5 Variations of Climbing

New Ways to Ascend

Climbing is a broad term that covers several different types of traversal. Though many people initially think of someone in a  harness making their way up a cliff or maybe even just casually walking up a mountain, climbing in fact has sprung up some interesting and lesser known styles. With varying degrees of difficulty and of course amplified risk depending on the environment involved these other forms of climbing can be great starting points for those interested in taking up the sport.

Bouldering

This practice requires much of the same skills as free solo climbing. With you’re your hands and feet as your climbing gear, bouldering has you work your way up not a rockface or a cliff but a boulder unsurprisingly. This means you may not be too far from the ground at all depending on what boulder you choose however the fundamentals are the same.
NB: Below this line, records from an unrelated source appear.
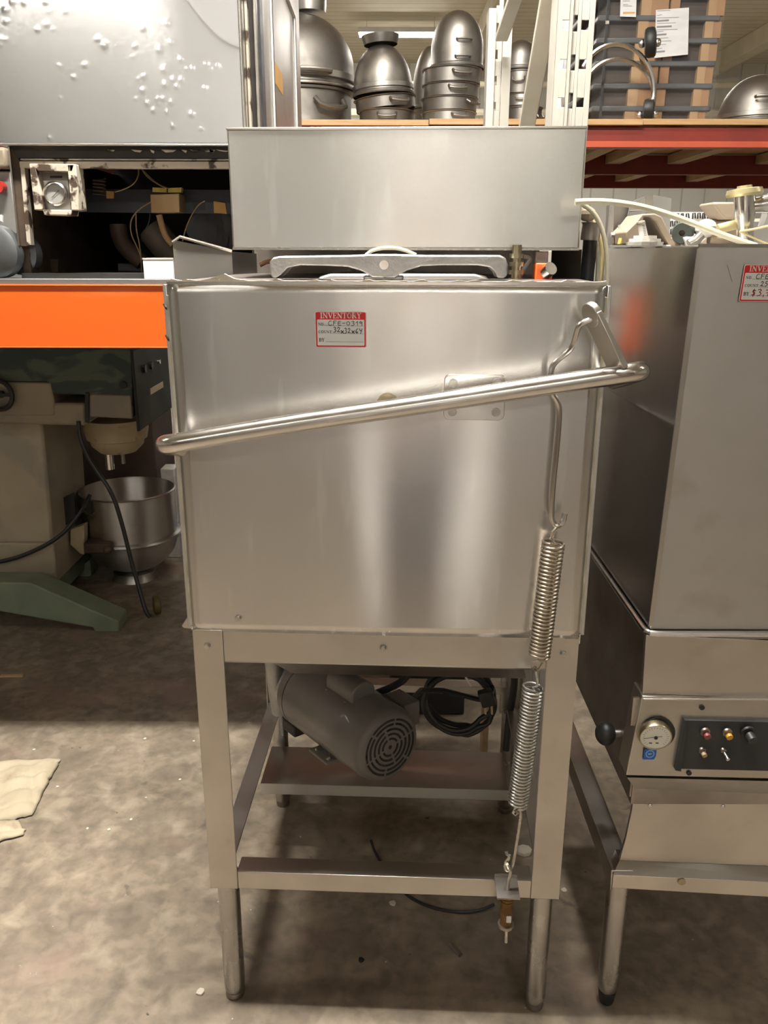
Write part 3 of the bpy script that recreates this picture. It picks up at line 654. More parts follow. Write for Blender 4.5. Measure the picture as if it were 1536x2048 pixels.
# ================================================================== THE MACHINE ON THE RIGHT
RM = thing('tank_dish_machine', 'grey stainless dish machine with dial gauge and black switch panel, at right edge', 'dishwasher', (.75, .3, 0))
RX = 1.12; RD = .60
SIDEM = pm('smooth_side_steel', (.50,.48,.46), .24, 1, (.42,.40,.38), 5, (1,1,.6), rvar=.02, aniso=.7, arot=.25)
MB().prism([(.4588,.004,1.434),(.4588,.596,1.434),(.4450,.596,.826),(.4450,.004,.826)],(.0015,0,0)).build('hood_side', SIDEM, RM)
hd = MB().prism([(.460, 0, 1.4365), (RX, 0, 1.4365), (RX, 0, .822), (.4465, 0, .822)], (0, RD, 0)).build('hood', STEEL2, RM, bevel=.003)
MB().obox((.4605, -.001, 1.432), (.4465, -.001, .83), (1,0,0), .008, (0,1,0), .003).build('corner_seam', FRAME, hd)
MB().box(.459, RX, -.002, .004, 1.434, 1.4385).build('hood_top_edge', TUBE, hd)
lip = MB().tube([(.4395, RD, .819), (.4395, .012, .819), (.4405, .002, .819), (.446, -.004, .8185), (.46, -.006, .818), (RX, -.006, .818)], .0052, 8).build('pan_lip', TUBE, RM)
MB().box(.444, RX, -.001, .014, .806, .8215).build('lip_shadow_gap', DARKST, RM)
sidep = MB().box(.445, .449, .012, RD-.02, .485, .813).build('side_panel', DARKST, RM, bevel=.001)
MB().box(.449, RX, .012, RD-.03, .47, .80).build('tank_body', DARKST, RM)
def fp(pts, Y, th, name, mat, par=RM, **k):
    return MB().prism([at(x, y, Y) for x, y in pts], (0, th, 0)).build(name, mat, par, **k)
fp([(1292,1270),(1285,1388),(1640,1400),(1640,1285)], -.003, .012, 'front_panel', FRAME, bevel=.001)
MB().box(.443, RX, -.012, .004, .694, .699).build('panel_crease', FRAME, RM, bevel=.001)
a1 = [at(1284,1392,-.010), at(1640,1404,-.010), at(1640,1560,-.024), at(1252,1551,-.024)]
cp = MB(); cp.add(a1+[p+V((0,.05,0)) for p in a1], [(0,1,2,3),(7,6,5,4),(0,4,5,1),(1,5,6,2),(2,6,7,3),(3,7,4,0)])
cpo = cp.build('control_panel', FRAME, RM, bevel=.0015)
a2 = [at(1254,1555,-.024), at(1640,1565,-.024), at(1640,1592,.012), at(1270,1577,.012)]
cp = MB(); cp.add(a2+[p+V((0,.05,0)) for p in a2], [(0,1,2,3),(7,6,5,4),(0,4,5,1),(1,5,6,2),(2,6,7,3),(3,7,4,0)]); cp.build('panel_undercut', FRAME, RM)
lowp = fp([(1270,1577),(1640,1592),(1640,1736),(1239,1721),(1252,1676),(1264,1620)], .012, .008, 'lower_panel', FRAME, bevel=.001)
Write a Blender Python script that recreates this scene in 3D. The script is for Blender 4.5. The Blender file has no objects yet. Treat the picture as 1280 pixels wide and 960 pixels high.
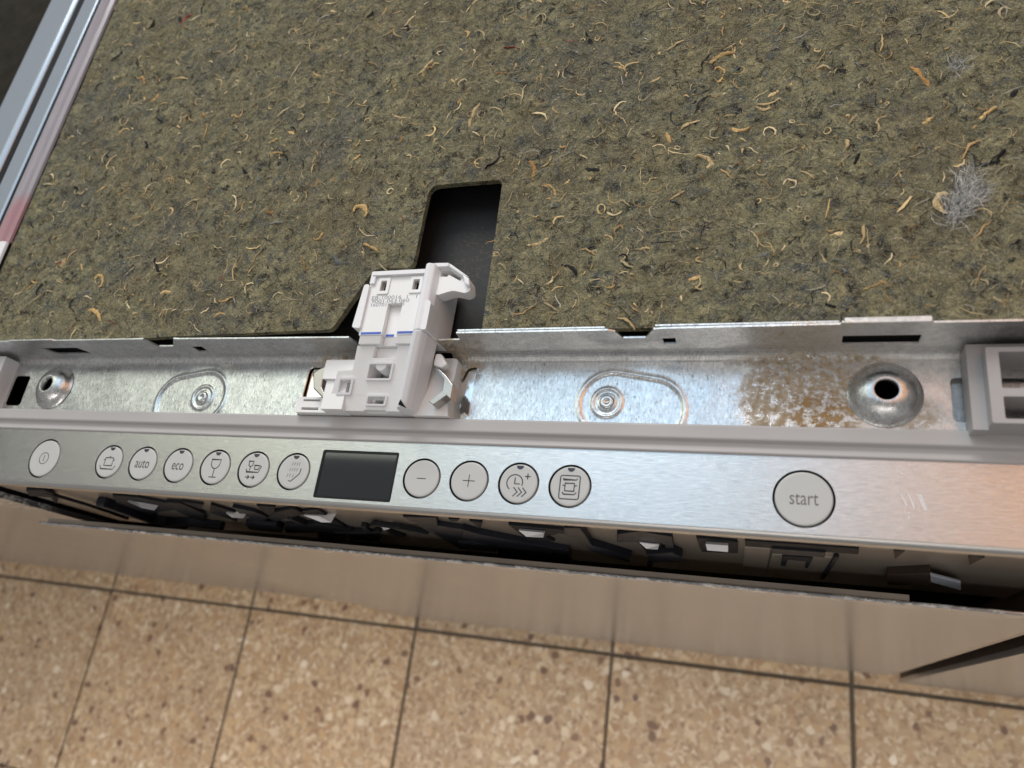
import bpy, bmesh, math, random
import numpy as np
from mathutils import Vector, Matrix, noise as mnoise
from mathutils.geometry import tessellate_polygon

SC = bpy.context.scene
COL = SC.collection
random.seed(7)
RNG = np.random.default_rng(11)

# ------------------------------------------------------------------ camera
CAM_C = np.array([0.18374, -0.11002, 0.30542])
CAM_R = np.array([[0.941683, 0.133104, -0.309056],
                  [0.005335, -0.924232, -0.381794],
                  [-0.336458, 0.35788, -0.871044]])
CAM_F = 932.42                      # focal length in pixels of the 1280 px photograph
cd = bpy.data.cameras.new("camera")
cam = bpy.data.objects.new("camera", cd)
COL.objects.link(cam)
_m = Matrix.Identity(4)
for _i in range(3):
    _m[_i][0] = CAM_R[0][_i]; _m[_i][1] = -CAM_R[1][_i]; _m[_i][2] = -CAM_R[2][_i]; _m[_i][3] = CAM_C[_i]
cam.matrix_world = _m
cd.sensor_width = 36.0
cd.lens = CAM_F / 1280 * 36
cd.clip_start = 0.01
cd.clip_end = 50
cd.dof.use_dof = True
cd.dof.focus_distance = 0.37
cd.dof.aperture_fstop = 8.8
SC.camera = cam

# ------------------------------------------------------------------ world and lamps
world = bpy.data.worlds.new("World")
SC.world = world
world.use_nodes = True
bg = world.node_tree.nodes["Background"]
bg.inputs[0].default_value = (1.0, 0.985, 0.96, 1)
bg.inputs[1].default_value = 0.26


def area(name, loc, target, sx, sy, watts, color, spread=180):
    l = bpy.data.lights.new(name, 'AREA')
    l.shape = 'RECTANGLE'; l.size = sx; l.size_y = sy
    l.energy = watts; l.color = color
    l.spread = math.radians(spread)
    o = bpy.data.objects.new(name, l)
    COL.objects.link(o)
    o.location = loc
    d = Vector(target) - Vector(loc)
    o.rotation_euler = d.to_track_quat('-Z', 'Y').to_euler()
    return o


# cool daylight from overhead, greenish tube light on the left, warm lamp on the right
area("daylight_lamp", (-0.235, 1.0, 1.72), (-0.235, 1.0, 0), 1.09, 1.5, 7.0, (0.50, 0.75, 1.0))
area("tube_lamp", (-1.51, 1.065, 1.72), (-1.51, 1.065, 0), 1.18, 1.20, 7.4, (0.95, 1.0, 0.82))
area("warm_lamp", (1.15, 0.85, 1.72), (1.15, 0.85, 0), 1.20, 1.5, 7.0, (1.0, 0.47, 0.20))
area("window_light", (-0.5, 2.6, 1.9), (0.0, 0.1, 0), 1.8, 1.3, 60, (1.0, 0.98, 0.94))
area("floor_fill_light", (-0.1, -1.3, 1.6), (-0.1, -1.2, -0.7), 2.6, 0.7, 25, (1.0, 0.93, 0.86), 74)  # added unseen fill that brightens the floor, spread narrowed to miss the panel

SC.view_settings.view_transform = 'Standard'
SC.view_settings.look = 'None'
SC.view_settings.exposure = 0.18
SC.view_settings.gamma = 1.0
SC.view_settings.use_curve_mapping = False
SC.render.engine = 'CYCLES'


# ------------------------------------------------------------------ helpers
def ray(u, v):
    d = np.array([(u - 640) / CAM_F, (v - 480) / CAM_F, 1.0])
    return CAM_R.T @ d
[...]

Grab tight, secure footholds and don’t fall. Often climbing shoes are worn to help and crash mats are placed below just in case.

Canyoning

Sometimes called canyoneering or kloofing, this activity alone encompasses many different sets of skills needed to traverse natural canyons. Whether assisted by ropes or having to swim part of the way, canyoning can become a multidiscipline activity that requires as much problem solving as rock climbing in order to get to your goal. You will need to be prepared for raging rivers, huge drops, unstable rocks and narrow openings in this activity, which can vary from fairly pedestrian to expert level difficulty.

Pole Climbing

This one isn’t to difficult to work out, but it is tough to get the hang of. Unlike climbing rocks pole climbing requires a different degree of balance and relies on much different muscles. Not only do you need to have the strength to push your entire bodyweight upward, you also need to hold your position on the pole with an intense grip. This is one of those activities where professionals make it look like a breeze but taking to it yourself is surprisingly tough.

Mast Climbing

This is like pole climbing gone wild. In mast climbing people make their way up any vertical pole whether that be a pole, a radio tower or the spire of a building. Usually assisted by ropes because of the extreme heights, mast climbing uses pole climbing skills and rock climbing ones as not all masts are the same and some structures require horizontal movement to ascend. Mast climbing often becomes the precursor to base jumping where they will complete their climb by parachuting back down to ground level.

Parkour

You may not initially think of this as climbing but this practice of moving while surpassing obstacles really just varies depending on the surroundings. Parkour is typically seen in urban environments where practitioners will leap over hip-height obstacles in a constant flow of movement, sometimes spring boarding off walls to reach new heights and using acrobatics to descend often and keep moving forward. If presented with an ascending set of rocks, someone practicing parkour would have to keep moving while finding a way over them, which essentially would mean climbing.